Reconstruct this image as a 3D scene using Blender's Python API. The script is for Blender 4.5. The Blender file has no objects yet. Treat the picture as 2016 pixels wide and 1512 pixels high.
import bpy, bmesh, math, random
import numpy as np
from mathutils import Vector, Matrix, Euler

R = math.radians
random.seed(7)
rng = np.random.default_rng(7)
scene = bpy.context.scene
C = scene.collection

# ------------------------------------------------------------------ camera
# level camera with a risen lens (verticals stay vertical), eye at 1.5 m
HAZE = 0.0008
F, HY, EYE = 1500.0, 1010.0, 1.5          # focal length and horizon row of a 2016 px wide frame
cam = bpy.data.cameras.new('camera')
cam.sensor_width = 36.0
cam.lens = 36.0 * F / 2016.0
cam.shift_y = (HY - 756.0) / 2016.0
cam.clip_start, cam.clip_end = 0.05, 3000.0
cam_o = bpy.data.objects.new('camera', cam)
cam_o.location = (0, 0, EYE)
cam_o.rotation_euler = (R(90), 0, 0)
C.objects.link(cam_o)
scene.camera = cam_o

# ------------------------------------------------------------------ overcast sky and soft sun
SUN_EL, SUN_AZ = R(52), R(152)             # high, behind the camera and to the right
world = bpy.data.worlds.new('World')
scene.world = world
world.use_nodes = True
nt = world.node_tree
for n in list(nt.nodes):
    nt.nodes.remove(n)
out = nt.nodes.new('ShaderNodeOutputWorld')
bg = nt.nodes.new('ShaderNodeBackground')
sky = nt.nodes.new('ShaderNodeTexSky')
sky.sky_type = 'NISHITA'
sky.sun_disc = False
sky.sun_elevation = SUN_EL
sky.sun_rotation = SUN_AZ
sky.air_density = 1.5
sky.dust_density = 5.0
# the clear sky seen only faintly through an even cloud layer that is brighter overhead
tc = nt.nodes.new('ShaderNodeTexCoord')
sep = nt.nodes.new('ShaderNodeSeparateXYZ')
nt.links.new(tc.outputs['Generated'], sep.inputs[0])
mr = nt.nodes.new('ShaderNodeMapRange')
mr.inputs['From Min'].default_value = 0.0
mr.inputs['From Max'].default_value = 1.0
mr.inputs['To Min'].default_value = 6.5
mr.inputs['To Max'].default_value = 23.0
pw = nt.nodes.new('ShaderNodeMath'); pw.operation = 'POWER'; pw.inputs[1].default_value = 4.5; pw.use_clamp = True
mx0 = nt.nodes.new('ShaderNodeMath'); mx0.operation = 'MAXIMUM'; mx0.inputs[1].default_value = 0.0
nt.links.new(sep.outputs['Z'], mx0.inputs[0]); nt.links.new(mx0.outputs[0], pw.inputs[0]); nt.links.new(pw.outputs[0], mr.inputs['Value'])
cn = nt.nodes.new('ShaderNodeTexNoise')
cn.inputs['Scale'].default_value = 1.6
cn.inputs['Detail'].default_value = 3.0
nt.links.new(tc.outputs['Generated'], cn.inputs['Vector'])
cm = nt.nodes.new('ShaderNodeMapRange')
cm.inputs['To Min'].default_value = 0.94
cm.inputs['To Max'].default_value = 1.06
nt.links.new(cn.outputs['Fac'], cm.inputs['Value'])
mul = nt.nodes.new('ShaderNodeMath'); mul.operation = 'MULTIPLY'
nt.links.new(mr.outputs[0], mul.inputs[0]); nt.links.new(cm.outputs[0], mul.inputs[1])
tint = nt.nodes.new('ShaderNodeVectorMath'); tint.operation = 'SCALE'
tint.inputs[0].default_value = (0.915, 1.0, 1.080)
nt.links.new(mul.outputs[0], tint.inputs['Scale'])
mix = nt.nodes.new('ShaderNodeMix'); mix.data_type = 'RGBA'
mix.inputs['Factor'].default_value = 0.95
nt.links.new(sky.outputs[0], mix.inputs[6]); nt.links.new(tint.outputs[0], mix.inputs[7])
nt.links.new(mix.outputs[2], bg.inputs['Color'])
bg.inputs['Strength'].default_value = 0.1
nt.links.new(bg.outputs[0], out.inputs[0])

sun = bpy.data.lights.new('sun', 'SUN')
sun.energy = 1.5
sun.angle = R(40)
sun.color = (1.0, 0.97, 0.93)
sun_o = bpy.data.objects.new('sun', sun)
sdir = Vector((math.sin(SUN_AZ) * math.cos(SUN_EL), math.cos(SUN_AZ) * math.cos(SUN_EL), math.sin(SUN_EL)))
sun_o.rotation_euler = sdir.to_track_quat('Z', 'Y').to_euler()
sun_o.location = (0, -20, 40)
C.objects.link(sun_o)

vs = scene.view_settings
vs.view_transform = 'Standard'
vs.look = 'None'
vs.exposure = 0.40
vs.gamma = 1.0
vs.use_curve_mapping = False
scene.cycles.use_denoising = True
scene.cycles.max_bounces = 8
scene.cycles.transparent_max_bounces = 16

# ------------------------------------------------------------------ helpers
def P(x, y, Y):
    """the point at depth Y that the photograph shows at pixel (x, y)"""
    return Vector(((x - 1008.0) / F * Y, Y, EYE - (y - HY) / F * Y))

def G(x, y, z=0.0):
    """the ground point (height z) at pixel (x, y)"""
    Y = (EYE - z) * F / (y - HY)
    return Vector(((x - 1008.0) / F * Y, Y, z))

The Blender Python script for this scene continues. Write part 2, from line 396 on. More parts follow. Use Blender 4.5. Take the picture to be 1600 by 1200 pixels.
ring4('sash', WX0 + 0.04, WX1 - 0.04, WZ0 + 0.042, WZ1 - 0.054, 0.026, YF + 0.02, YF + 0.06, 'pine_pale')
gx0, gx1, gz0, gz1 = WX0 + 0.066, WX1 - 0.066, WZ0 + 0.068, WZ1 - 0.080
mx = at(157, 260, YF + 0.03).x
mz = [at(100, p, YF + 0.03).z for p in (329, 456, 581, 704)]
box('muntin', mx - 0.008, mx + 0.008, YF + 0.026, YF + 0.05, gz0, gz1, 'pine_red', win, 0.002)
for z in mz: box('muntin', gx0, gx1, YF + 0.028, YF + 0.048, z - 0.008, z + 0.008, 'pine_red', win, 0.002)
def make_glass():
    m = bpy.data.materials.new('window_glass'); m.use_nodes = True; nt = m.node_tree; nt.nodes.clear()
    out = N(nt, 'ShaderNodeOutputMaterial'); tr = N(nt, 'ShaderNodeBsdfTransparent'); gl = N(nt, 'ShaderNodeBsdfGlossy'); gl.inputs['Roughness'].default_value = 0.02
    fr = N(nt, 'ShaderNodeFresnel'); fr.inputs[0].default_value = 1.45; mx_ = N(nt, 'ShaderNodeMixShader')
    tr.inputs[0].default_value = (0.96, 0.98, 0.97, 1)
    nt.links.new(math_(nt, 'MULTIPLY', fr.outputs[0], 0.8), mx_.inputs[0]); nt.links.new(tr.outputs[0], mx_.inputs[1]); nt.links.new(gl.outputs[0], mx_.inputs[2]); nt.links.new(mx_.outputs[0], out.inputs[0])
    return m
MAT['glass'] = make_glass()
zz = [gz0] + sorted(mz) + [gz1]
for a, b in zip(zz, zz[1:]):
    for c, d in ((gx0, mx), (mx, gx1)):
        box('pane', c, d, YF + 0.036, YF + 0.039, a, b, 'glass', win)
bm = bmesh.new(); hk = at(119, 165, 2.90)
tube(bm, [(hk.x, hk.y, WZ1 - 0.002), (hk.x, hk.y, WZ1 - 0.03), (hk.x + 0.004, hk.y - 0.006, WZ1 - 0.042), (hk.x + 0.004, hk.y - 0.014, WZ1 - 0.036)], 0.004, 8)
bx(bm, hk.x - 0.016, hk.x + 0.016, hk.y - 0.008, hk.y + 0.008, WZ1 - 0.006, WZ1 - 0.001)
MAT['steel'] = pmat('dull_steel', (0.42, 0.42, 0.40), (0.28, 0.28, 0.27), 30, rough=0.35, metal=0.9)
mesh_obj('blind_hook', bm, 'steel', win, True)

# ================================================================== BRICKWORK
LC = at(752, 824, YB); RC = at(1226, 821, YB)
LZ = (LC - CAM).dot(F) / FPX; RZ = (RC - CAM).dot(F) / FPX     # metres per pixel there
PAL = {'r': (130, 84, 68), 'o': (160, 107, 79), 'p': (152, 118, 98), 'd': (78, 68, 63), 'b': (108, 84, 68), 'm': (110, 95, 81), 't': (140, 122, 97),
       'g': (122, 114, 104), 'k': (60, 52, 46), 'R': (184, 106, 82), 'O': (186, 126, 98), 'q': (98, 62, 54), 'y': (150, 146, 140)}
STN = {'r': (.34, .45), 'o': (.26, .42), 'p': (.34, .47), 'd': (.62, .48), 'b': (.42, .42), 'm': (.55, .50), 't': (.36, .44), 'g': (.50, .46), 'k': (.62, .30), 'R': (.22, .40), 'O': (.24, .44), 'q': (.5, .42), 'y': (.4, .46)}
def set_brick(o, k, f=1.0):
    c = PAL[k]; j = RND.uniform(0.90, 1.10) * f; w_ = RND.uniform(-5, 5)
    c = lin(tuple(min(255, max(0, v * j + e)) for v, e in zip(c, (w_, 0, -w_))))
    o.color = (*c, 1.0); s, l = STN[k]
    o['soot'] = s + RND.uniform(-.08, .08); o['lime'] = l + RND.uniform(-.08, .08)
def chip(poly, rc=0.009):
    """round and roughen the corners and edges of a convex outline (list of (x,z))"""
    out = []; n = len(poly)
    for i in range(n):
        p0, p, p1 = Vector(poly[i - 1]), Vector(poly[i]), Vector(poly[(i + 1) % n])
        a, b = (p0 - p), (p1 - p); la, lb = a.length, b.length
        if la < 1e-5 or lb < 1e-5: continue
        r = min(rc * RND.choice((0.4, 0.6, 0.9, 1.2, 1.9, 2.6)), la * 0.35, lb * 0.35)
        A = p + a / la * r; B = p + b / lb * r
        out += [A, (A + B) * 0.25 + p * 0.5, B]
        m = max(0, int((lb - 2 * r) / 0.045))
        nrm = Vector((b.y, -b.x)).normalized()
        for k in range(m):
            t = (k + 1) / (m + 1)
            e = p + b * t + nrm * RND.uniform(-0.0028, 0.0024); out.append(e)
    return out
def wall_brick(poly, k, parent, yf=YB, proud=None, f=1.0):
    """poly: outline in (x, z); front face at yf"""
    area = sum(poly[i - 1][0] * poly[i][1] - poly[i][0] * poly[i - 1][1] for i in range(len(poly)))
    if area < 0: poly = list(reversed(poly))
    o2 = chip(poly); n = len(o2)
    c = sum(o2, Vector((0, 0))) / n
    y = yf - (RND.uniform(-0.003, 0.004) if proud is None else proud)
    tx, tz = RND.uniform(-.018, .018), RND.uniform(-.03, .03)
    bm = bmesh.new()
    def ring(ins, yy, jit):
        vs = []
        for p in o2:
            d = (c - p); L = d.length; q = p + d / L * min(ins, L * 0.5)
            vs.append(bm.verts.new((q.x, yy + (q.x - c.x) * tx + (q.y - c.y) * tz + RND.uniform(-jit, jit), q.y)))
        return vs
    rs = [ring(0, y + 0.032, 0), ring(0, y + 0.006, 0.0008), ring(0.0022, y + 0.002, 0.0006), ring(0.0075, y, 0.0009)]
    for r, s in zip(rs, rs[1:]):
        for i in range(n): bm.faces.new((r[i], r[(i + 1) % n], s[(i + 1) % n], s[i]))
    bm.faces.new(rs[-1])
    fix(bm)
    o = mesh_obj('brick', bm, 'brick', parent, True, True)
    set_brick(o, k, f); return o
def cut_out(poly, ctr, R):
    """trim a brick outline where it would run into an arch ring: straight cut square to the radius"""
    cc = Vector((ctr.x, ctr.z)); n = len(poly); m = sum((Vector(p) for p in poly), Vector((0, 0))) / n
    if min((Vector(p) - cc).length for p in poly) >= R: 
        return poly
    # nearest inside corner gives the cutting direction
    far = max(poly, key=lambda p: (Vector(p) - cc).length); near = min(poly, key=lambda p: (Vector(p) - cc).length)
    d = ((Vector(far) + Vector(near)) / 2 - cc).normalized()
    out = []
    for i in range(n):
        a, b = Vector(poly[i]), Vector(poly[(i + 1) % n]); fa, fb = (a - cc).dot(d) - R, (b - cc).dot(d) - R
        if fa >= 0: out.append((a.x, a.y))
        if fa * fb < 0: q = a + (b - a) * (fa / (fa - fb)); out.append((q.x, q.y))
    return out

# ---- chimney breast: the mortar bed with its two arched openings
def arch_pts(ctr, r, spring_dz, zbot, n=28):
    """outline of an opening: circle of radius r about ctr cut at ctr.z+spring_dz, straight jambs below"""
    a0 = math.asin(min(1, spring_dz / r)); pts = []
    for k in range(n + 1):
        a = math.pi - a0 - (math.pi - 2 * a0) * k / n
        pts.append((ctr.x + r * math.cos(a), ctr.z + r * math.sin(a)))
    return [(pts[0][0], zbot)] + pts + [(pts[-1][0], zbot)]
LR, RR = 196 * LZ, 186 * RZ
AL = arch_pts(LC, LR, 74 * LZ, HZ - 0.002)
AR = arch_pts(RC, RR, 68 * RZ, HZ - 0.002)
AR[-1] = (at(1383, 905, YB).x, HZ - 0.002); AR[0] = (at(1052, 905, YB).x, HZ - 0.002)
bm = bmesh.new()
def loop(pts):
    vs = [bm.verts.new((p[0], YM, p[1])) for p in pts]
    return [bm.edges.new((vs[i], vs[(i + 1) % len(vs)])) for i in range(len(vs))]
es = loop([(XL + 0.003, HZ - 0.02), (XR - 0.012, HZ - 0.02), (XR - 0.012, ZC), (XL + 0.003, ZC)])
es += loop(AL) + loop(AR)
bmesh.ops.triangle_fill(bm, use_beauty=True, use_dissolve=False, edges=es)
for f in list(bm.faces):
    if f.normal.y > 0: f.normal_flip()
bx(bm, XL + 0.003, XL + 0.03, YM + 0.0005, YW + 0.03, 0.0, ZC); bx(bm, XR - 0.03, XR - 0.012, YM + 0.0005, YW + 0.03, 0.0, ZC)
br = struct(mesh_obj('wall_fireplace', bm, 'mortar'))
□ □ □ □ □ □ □
> Brief
Produce the lines from the top of the listing through the "scene.camera = cam_o" line exactly as they appear, with no additional output.

> Written answer
Reconstruct this image as a 3D scene using Blender's Python API. The script is for Blender 4.5. The Blender file has no objects yet. Treat the picture as 2016 pixels wide and 1512 pixels high.
import bpy, bmesh, math, random
import numpy as np
from mathutils import Vector, Matrix, Euler

R = math.radians
random.seed(7)
rng = np.random.default_rng(7)
scene = bpy.context.scene
C = scene.collection

# ------------------------------------------------------------------ camera
# level camera with a risen lens (verticals stay vertical), eye at 1.5 m
HAZE = 0.0008
F, HY, EYE = 1500.0, 1010.0, 1.5          # focal length and horizon row of a 2016 px wide frame
cam = bpy.data.cameras.new('camera')
cam.sensor_width = 36.0
cam.lens = 36.0 * F / 2016.0
cam.shift_y = (HY - 756.0) / 2016.0
cam.clip_start, cam.clip_end = 0.05, 3000.0
cam_o = bpy.data.objects.new('camera', cam)
cam_o.location = (0, 0, EYE)
cam_o.rotation_euler = (R(90), 0, 0)
C.objects.link(cam_o)
scene.camera = cam_o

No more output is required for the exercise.